§ **What to work on**: Each line that holds the word "scene" is to be identified and copied.

** BEGIN **

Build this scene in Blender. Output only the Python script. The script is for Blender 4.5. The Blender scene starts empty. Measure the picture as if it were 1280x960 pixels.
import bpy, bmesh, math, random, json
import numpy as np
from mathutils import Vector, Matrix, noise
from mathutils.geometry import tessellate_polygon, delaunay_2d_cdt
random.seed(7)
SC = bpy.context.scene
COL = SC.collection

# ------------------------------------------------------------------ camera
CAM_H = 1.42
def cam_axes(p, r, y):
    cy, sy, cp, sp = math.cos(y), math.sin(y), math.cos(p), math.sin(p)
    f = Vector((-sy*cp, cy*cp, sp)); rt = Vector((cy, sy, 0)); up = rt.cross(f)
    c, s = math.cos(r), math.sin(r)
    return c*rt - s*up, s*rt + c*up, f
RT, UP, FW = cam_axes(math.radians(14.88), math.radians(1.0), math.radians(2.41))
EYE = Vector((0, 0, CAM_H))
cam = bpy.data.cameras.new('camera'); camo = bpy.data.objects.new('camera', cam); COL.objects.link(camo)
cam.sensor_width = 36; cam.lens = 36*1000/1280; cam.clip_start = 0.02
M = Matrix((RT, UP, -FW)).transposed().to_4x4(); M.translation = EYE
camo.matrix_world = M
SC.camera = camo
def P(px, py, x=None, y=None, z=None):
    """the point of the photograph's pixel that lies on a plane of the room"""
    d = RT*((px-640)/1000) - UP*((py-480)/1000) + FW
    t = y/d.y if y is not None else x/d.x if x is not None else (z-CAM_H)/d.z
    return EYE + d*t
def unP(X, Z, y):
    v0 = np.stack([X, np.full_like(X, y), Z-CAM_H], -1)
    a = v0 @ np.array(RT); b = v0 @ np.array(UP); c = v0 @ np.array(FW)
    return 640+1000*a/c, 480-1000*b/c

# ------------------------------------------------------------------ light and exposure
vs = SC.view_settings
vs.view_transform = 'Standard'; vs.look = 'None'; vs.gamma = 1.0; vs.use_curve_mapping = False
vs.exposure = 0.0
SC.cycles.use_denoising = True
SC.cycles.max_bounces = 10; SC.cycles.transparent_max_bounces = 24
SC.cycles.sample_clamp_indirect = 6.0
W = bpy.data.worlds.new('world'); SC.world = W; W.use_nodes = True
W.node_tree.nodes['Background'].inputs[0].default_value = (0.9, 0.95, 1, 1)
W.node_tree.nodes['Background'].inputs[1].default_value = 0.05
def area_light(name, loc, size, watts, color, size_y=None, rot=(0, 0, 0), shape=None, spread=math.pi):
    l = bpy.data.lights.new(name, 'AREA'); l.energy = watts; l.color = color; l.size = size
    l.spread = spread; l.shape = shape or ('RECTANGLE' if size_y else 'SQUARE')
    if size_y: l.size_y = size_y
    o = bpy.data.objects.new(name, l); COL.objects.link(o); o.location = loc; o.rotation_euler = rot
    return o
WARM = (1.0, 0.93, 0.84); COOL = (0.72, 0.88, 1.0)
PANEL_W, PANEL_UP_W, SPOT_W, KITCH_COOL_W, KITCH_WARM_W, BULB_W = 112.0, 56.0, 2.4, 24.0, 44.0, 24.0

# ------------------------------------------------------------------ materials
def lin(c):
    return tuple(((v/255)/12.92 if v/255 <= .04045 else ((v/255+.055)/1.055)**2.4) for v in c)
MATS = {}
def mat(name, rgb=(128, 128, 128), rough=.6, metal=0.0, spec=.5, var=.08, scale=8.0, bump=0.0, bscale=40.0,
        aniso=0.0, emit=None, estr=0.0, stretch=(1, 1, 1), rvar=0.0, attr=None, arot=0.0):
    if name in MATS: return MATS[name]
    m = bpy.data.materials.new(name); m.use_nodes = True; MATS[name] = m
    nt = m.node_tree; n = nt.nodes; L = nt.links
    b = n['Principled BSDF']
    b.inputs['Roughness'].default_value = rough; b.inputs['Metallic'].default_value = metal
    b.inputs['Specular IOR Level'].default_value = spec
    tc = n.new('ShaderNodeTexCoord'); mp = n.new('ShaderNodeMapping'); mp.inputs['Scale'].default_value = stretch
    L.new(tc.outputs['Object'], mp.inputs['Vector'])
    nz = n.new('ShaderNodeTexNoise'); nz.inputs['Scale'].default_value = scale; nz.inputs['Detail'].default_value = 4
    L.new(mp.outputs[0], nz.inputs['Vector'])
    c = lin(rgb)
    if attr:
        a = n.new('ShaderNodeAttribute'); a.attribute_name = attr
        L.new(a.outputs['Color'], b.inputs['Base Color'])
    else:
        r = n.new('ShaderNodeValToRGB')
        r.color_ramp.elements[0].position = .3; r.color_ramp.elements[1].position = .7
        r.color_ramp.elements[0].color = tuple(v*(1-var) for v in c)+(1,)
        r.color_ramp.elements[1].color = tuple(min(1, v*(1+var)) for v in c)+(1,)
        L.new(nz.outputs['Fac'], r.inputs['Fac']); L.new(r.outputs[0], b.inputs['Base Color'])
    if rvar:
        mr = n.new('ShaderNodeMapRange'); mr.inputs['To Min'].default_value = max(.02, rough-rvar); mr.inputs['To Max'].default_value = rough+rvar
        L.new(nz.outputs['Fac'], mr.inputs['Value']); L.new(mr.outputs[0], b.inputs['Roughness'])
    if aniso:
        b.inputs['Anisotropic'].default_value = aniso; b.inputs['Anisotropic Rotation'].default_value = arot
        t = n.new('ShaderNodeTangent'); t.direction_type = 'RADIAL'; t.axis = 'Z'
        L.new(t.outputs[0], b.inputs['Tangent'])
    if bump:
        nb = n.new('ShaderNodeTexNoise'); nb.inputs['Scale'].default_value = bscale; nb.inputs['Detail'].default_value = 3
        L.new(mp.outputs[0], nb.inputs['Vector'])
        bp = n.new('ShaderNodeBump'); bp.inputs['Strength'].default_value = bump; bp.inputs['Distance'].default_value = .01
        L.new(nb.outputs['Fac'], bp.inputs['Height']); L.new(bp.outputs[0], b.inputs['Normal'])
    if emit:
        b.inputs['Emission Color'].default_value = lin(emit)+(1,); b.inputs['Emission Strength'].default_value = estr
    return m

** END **

§ **Full solution**:
Build this scene in Blender. Output only the Python script. The script is for Blender 4.5. The Blender scene starts empty. Measure the picture as if it were 1280x960 pixels.
SC = bpy.context.scene